Kluby filmowe uczą głębszego, uważniejszego postrzegania filmowych obrazów. Każą zastanowić się nie tylko nad fabułą i formą oglądanego filmu (do czego często sprowadzane są nawet kinowe recenzje), ale również nad szerszym kontekstem społecznym, zastosowanymi środkami wyrazu, tym, jak film wpływa na widza i czy wnosi w jego życie coś nowego. Do tego dochodzimy nie podczas biernego oglądania, lecz w trakcie dyskusji, która nierzadko wybucha po projekcji.

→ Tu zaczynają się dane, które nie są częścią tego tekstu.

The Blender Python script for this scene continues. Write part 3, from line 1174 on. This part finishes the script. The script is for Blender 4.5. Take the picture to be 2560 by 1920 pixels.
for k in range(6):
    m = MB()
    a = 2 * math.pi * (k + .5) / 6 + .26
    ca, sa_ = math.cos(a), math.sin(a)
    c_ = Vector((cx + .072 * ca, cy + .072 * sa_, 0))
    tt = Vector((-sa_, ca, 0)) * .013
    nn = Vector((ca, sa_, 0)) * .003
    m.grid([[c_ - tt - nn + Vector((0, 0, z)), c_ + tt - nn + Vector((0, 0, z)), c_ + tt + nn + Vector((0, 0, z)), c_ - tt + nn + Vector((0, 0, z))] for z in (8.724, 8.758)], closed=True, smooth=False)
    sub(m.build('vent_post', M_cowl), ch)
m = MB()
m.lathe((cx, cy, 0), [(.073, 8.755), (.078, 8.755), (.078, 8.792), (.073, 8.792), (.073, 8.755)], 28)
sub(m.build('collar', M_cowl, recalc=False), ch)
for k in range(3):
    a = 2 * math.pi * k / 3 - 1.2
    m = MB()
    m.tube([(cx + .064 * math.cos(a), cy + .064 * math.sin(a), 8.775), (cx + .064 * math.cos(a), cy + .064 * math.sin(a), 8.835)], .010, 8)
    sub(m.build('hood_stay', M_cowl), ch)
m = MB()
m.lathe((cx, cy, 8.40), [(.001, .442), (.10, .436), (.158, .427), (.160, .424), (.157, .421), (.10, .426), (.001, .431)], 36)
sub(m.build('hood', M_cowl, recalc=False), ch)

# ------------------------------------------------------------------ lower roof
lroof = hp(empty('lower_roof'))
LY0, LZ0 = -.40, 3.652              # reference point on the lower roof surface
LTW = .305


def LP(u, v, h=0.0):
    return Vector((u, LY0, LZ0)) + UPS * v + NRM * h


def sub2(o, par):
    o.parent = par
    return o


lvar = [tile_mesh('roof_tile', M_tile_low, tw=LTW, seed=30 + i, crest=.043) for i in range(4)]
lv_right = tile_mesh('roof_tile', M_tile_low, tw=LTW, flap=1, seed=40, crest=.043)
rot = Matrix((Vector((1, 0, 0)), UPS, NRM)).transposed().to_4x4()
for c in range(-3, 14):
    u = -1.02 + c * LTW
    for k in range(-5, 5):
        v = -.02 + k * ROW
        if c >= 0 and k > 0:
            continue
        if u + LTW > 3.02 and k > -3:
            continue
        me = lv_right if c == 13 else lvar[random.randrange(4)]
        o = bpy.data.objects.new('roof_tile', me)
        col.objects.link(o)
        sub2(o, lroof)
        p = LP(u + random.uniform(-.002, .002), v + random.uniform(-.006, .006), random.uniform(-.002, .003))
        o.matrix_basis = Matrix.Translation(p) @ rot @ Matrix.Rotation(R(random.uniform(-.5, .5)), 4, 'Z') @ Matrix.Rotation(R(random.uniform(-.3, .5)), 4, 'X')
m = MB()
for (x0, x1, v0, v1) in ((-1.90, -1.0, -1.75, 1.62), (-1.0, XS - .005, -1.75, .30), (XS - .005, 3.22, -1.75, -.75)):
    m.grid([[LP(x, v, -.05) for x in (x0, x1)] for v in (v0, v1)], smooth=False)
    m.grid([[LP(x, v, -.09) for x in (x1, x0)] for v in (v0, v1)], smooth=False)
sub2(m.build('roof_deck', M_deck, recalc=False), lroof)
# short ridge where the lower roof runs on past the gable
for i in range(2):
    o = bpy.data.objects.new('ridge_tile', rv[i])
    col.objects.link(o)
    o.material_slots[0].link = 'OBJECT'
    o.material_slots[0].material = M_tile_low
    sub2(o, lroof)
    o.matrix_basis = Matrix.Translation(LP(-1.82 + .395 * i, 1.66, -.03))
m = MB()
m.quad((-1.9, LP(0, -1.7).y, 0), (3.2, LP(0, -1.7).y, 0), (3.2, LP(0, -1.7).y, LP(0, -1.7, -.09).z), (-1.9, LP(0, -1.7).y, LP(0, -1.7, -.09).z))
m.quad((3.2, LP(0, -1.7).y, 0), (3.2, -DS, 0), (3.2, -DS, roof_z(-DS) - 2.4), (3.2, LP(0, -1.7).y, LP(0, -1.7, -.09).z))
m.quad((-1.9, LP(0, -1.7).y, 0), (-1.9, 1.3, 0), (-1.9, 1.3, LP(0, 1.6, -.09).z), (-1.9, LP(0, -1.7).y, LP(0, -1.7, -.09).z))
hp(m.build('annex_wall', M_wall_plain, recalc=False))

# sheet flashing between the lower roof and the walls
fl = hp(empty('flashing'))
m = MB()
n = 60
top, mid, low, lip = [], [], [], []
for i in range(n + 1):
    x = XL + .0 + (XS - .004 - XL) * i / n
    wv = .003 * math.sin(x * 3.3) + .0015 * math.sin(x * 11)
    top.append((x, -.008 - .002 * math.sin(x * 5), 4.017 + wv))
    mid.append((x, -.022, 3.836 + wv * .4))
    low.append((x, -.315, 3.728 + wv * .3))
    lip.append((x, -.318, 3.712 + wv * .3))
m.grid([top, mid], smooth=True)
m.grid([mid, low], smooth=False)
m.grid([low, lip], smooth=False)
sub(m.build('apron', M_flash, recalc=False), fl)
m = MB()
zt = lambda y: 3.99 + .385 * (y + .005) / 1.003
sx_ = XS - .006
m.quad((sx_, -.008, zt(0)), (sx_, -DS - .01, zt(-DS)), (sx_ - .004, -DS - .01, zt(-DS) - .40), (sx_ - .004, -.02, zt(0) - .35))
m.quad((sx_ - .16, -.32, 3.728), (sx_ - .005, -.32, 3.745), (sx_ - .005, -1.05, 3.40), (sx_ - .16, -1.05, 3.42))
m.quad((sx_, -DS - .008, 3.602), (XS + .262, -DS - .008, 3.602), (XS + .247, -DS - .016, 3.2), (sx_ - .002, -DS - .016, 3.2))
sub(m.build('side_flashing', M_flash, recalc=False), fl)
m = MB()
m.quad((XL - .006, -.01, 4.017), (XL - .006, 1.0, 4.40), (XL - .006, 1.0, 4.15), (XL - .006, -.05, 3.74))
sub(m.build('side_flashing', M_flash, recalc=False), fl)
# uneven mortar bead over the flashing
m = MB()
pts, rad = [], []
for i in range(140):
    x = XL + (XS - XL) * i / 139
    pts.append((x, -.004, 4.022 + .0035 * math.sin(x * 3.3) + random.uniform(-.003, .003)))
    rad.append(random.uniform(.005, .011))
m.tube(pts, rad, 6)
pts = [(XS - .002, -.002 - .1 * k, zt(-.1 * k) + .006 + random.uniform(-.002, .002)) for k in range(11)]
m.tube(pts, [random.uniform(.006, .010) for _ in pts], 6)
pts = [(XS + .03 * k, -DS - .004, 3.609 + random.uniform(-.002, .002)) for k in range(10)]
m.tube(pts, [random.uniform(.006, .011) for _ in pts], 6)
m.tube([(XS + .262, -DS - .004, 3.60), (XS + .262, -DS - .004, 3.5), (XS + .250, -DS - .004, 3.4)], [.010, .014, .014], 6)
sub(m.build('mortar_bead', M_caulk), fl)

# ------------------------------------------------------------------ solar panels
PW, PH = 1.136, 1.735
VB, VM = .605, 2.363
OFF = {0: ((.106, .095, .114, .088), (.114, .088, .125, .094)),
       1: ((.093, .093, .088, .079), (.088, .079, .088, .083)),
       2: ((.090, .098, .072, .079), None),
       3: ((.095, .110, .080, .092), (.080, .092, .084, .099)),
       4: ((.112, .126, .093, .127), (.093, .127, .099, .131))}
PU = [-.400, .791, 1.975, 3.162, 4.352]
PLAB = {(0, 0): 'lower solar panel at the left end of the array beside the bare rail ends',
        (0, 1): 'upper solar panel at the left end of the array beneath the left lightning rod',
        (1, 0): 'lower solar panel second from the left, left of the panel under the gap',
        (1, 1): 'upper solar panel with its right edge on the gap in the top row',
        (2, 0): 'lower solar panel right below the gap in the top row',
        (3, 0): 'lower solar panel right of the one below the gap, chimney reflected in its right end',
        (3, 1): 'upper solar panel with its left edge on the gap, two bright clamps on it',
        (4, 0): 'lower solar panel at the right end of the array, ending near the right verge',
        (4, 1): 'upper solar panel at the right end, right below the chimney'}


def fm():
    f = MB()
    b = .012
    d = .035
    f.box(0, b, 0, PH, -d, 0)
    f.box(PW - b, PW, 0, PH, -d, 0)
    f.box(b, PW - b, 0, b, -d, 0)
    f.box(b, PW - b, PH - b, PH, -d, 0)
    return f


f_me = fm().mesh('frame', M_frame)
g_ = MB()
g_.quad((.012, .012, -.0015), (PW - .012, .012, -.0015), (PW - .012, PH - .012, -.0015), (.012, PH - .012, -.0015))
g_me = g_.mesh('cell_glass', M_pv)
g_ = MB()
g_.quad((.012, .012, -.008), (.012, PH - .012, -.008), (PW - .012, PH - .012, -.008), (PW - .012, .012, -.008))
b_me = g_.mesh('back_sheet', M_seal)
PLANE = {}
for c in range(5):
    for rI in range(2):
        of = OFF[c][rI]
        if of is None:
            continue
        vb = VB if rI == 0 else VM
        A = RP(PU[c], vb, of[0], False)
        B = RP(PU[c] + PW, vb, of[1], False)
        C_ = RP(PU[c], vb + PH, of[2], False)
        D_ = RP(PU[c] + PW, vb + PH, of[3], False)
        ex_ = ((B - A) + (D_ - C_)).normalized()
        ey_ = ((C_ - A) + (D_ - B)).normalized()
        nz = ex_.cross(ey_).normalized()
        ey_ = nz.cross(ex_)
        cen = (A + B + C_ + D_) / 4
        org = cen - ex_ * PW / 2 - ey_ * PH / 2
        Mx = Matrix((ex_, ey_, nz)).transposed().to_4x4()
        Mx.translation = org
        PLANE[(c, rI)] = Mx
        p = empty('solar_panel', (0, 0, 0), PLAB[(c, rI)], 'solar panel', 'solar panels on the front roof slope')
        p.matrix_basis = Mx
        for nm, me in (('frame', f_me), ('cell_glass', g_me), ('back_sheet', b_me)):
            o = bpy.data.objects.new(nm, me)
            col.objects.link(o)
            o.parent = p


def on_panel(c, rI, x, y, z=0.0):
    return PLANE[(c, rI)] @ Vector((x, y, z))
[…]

Uczestnik DKFu gdy przychodzi na pierwsze pokazy, oczekuje zazwyczaj jedynie wysmakowanego repertuaru. Po jakimś czasie dopiero, przy kolejnych spotkaniach, zaczyna przyswajać język filmowego obrazu, w pewien sposób zmienia się jego percepcja, co pozwala zdystansować się wobec oglądanego dzieła. To pozwala na aktywne włączenie się do dyskusji, na próbę własnej interpretacji i krytyki obejrzanego dzieła.
DKFy kształcą widzów aktywnych, dla których czas spędzony przed kinowym ekranem jest czymś więcej niż tylko wieczorną rozrywką. Na DKFie uczymy się nie tylko patrzeć. Uczymy się patrzeć rozumnie.
Zakładamy klub filmowy
Gdyby zapytać osoby, które organizowały DKFy kilkanaście lat temu, o to, jak dziś założyć klub filmowy, odpowiedziałyby pewnie słowami: „a cóż to za kłopot?!“. I faktycznie, gdyby chcieć porównać, jak bardzo w innych czasach żyjemy dziś, jak dostęp do, zarówno sprzętu, jak i samych produkcji kinowych stał się łatwiejszy i powszechniejszy, musielibyśmy uznać, że do powstania klubu potrzebne są jedynie nasze chęci.
I jest to prawdą. Przeszliśmy cyfrową rewolucję, nie potrzebujemy już projektora na taśmy celuloidowe, nie potrzebujemy sali kinowej, korepondencja z dystrybutorem odbywa się drogą elektroniczą, a filmy otrzymujemy na nośnikach DVD. Ale po kolei.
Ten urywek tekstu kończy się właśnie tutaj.